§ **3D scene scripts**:
....
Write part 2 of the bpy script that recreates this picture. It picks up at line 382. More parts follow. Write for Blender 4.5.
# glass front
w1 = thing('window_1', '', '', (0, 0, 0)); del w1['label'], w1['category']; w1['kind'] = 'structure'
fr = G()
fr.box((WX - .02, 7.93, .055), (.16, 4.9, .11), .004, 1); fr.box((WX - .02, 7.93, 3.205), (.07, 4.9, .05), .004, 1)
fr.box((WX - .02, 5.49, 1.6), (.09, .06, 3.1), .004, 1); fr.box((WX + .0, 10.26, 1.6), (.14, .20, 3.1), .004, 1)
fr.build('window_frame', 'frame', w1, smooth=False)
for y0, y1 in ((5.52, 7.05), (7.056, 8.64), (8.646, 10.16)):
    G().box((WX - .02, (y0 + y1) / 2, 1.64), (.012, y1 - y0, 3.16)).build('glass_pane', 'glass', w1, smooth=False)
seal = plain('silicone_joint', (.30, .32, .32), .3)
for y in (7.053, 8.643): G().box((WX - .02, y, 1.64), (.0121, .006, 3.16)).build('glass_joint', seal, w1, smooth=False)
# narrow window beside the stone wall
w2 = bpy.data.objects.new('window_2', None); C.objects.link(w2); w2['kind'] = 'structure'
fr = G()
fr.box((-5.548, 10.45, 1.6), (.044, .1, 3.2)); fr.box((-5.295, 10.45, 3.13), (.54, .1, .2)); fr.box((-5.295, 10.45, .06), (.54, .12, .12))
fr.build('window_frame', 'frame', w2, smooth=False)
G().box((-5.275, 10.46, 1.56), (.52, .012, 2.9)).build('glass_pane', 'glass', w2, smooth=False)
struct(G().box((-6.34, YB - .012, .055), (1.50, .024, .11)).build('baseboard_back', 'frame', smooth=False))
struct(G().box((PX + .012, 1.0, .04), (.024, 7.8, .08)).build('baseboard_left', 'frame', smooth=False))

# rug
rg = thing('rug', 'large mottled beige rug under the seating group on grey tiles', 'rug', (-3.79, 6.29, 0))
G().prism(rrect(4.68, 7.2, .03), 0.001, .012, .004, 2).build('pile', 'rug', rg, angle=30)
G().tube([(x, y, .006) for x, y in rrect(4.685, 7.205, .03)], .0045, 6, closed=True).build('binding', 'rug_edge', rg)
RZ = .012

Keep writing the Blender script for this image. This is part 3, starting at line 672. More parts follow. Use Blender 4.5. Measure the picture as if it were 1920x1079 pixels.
....
§ **Brief**: In the entries above, how many lines contain the word "parts"? Answer with the number only.

§ **Solution to the problem**: 2